I've decided to spent the twelve days of leading up to Christmas reading a book of poetry each day. And then writing what I learn, observe, feel after reading the volume here on my blog. And seeing if I can find any of the objects in this famous holiday song in the poems I read, too. I may also try and write a poem a day that somehow uses these famous true-love gifts:
The twelfth day of Christmas, | My true love sent to me | Twelve lords a-leaping, | Eleven ladies dancing, | Ten pipers piping, | Nine drummers drumming, | Eight maids a-milking, | Seven swans a-swimming, | Six geese a-laying, | Five gold rings, | Four calling birds, | Three French hens, | Two turtle doves, and | A partridge in a pear tree.
I know, I know -- it's technically December 25 through Epiphany in January that count for the real twelve days but I know I'll be way too busy then to do all that reading so I'm starting now instead...first up, Drift and Pulse by Kathleen Halme.
Take a measly little pone of a poem written, oh, seven or eight months back. One that's been sitting, gathering moss, and that you're certain is nothing not something. When you wake up, fresh, read it over again, and maybe again. Seek the buzz, the energy, where the phrases seem to be the way your poetic voice speaks, in dreams, in dialogue, in double entendre. Pare, sculpt, hone, edit, shape. Float the latest and greatest by a few trusted reading friends. Ask them not to spare your feelings when they critique. And they do. Thumbs up, thumbs down, lose a "to" here, lose a "the" there.
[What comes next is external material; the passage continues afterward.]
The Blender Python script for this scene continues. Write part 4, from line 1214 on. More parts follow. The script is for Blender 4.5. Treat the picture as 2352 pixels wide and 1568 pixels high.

And slowly, slowly, you start to recognize which ones are the keepers and which ones have to sit on the grill, frying a bit longer.
Not a bad process. An assembly line of words, marinating to their perfection.
Read, revise, read, repeat.
Photograph:
Potato pancakes on Yogi's Grill at the Plymouth, Pennsylvania Kielbasa Festival, August 2009.
I write therefore I am. My six-word memoir? Teetered on the precipice then jumped.